Repeat exactly the lines of the listing below, please, starting with the first and ending with the line containing "def fbm(x, y, z=0.0): return"; leave out the rest.

— START DATASET SECTION —

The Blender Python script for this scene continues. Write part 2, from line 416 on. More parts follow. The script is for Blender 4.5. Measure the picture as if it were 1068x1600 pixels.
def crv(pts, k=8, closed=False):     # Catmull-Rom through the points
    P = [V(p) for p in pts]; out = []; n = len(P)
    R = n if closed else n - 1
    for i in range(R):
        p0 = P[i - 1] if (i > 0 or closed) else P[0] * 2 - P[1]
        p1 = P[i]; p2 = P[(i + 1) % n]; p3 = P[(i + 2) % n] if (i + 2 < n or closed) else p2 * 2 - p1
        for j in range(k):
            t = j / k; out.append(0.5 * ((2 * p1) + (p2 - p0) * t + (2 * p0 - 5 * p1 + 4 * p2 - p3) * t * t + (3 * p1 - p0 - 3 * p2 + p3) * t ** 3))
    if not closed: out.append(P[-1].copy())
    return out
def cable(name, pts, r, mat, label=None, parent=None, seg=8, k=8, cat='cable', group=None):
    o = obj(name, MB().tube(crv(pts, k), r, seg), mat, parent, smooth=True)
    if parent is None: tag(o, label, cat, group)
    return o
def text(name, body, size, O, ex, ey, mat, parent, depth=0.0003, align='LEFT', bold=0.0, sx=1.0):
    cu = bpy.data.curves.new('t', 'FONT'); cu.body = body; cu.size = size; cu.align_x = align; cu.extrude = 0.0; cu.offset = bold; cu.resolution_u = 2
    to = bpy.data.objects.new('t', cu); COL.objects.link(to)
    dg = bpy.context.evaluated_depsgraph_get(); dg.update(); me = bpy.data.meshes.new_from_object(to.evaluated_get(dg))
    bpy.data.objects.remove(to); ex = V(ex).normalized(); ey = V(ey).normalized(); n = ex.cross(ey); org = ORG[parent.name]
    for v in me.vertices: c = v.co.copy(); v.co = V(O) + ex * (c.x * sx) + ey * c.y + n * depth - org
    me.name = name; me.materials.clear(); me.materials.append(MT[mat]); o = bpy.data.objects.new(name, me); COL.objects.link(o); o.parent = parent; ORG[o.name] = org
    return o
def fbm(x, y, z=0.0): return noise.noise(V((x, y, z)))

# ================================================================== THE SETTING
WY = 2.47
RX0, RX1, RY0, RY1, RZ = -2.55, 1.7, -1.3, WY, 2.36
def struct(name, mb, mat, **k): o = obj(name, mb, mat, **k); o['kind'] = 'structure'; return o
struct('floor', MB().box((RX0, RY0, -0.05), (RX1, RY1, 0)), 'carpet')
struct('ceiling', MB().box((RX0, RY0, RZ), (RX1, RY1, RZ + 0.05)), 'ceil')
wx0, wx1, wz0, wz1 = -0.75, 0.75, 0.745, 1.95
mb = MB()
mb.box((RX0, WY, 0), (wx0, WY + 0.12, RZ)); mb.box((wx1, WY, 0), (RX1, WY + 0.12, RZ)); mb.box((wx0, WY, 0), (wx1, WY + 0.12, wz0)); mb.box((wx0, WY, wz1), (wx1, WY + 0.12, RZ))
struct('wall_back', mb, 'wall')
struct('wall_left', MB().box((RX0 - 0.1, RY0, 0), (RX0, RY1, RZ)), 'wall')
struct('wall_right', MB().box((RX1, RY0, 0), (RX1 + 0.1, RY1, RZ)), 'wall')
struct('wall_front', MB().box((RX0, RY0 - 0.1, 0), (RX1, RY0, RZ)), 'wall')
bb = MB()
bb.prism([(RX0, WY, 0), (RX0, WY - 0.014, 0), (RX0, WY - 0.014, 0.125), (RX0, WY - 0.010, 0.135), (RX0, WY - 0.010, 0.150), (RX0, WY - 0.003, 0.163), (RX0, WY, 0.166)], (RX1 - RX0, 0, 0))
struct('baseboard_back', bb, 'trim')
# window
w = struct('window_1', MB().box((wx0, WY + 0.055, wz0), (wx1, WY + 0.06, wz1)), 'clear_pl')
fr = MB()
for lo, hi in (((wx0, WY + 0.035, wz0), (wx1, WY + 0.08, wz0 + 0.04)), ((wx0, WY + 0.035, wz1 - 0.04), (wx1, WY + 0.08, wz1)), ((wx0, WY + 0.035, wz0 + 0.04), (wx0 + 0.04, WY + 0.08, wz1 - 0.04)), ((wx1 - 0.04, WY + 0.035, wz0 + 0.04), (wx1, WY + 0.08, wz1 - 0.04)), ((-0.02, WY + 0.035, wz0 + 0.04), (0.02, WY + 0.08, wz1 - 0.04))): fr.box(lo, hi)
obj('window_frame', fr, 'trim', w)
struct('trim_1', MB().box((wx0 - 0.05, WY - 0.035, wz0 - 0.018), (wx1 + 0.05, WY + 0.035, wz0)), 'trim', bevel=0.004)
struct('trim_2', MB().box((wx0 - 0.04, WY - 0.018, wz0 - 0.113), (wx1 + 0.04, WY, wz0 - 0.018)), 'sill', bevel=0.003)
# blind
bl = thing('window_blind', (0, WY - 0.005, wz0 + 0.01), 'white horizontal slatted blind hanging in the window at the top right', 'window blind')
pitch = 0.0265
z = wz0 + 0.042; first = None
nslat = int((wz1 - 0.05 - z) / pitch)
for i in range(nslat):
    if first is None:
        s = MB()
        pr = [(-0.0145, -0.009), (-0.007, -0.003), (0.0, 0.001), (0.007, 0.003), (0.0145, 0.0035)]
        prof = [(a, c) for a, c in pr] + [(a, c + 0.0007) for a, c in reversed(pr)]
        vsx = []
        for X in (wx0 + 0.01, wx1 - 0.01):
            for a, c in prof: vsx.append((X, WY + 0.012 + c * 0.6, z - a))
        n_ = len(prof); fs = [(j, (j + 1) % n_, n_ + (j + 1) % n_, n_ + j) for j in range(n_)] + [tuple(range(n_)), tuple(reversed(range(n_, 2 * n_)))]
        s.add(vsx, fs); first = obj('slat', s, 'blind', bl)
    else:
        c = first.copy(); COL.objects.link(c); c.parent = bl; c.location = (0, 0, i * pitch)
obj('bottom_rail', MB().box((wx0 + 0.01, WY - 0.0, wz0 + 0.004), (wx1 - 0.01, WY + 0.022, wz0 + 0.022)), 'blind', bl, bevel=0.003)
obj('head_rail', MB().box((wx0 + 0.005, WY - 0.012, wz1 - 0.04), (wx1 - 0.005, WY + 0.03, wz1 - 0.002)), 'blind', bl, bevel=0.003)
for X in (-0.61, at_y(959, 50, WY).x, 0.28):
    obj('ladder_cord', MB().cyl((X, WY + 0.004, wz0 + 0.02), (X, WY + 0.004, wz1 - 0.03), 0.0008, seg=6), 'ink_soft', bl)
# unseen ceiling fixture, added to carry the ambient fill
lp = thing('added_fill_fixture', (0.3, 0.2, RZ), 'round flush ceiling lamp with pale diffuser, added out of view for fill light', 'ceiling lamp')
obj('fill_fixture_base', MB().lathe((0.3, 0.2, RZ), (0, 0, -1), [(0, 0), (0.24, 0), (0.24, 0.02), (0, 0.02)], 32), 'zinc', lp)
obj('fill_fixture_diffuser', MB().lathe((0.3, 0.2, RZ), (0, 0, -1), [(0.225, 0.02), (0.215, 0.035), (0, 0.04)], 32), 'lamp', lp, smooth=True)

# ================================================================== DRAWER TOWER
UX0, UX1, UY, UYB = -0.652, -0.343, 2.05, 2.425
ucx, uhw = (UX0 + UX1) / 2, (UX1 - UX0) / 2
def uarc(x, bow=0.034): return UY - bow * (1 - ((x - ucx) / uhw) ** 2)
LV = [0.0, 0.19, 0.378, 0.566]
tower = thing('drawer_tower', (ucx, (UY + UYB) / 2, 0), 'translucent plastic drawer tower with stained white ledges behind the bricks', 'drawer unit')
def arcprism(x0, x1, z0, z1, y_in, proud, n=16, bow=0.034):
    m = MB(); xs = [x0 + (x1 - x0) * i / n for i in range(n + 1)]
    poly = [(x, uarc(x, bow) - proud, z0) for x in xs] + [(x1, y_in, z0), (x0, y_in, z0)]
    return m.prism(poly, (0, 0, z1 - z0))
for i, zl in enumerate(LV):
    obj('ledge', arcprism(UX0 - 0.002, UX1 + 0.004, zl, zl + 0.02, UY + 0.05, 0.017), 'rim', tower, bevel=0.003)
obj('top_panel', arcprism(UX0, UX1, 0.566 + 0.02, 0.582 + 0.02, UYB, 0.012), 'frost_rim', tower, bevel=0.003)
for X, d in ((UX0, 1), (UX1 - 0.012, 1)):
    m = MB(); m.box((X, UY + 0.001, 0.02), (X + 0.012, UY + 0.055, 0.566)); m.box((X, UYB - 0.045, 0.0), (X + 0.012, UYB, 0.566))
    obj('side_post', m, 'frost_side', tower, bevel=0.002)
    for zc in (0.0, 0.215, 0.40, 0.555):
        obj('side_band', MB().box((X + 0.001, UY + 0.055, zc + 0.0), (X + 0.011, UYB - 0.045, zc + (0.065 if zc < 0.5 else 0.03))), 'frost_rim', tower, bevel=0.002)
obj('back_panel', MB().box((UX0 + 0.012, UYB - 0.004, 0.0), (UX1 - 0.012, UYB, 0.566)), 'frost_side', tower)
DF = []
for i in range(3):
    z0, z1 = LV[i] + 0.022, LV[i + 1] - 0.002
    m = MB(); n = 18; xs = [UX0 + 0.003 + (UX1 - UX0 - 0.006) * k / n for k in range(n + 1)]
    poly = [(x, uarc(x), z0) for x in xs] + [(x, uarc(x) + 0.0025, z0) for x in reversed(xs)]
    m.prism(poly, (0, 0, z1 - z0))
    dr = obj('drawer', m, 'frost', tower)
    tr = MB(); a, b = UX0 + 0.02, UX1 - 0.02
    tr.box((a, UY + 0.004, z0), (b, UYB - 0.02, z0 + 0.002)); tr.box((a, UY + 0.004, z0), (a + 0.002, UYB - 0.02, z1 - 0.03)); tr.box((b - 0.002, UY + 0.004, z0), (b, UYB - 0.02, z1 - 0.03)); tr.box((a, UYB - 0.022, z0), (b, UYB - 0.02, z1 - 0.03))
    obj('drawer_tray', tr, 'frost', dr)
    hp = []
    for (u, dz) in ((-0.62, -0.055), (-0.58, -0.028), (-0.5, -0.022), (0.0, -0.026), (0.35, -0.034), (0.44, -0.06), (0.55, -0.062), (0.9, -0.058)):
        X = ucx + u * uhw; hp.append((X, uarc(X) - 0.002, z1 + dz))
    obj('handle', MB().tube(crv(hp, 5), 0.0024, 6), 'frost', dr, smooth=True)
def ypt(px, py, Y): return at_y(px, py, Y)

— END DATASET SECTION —

SOLUTION FOR THIS EXERCISE:
The Blender Python script for this scene continues. Write part 2, from line 416 on. More parts follow. The script is for Blender 4.5. Measure the picture as if it were 1068x1600 pixels.
def crv(pts, k=8, closed=False):     # Catmull-Rom through the points
    P = [V(p) for p in pts]; out = []; n = len(P)
    R = n if closed else n - 1
    for i in range(R):
        p0 = P[i - 1] if (i > 0 or closed) else P[0] * 2 - P[1]
        p1 = P[i]; p2 = P[(i + 1) % n]; p3 = P[(i + 2) % n] if (i + 2 < n or closed) else p2 * 2 - p1
        for j in range(k):
            t = j / k; out.append(0.5 * ((2 * p1) + (p2 - p0) * t + (2 * p0 - 5 * p1 + 4 * p2 - p3) * t * t + (3 * p1 - p0 - 3 * p2 + p3) * t ** 3))
    if not closed: out.append(P[-1].copy())
    return out
def cable(name, pts, r, mat, label=None, parent=None, seg=8, k=8, cat='cable', group=None):
    o = obj(name, MB().tube(crv(pts, k), r, seg), mat, parent, smooth=True)
    if parent is None: tag(o, label, cat, group)
    return o
def text(name, body, size, O, ex, ey, mat, parent, depth=0.0003, align='LEFT', bold=0.0, sx=1.0):
    cu = bpy.data.curves.new('t', 'FONT'); cu.body = body; cu.size = size; cu.align_x = align; cu.extrude = 0.0; cu.offset = bold; cu.resolution_u = 2
    to = bpy.data.objects.new('t', cu); COL.objects.link(to)
    dg = bpy.context.evaluated_depsgraph_get(); dg.update(); me = bpy.data.meshes.new_from_object(to.evaluated_get(dg))
    bpy.data.objects.remove(to); ex = V(ex).normalized(); ey = V(ey).normalized(); n = ex.cross(ey); org = ORG[parent.name]
    for v in me.vertices: c = v.co.copy(); v.co = V(O) + ex * (c.x * sx) + ey * c.y + n * depth - org
    me.name = name; me.materials.clear(); me.materials.append(MT[mat]); o = bpy.data.objects.new(name, me); COL.objects.link(o); o.parent = parent; ORG[o.name] = org
    return o
def fbm(x, y, z=0.0): return noise.noise(V((x, y, z)))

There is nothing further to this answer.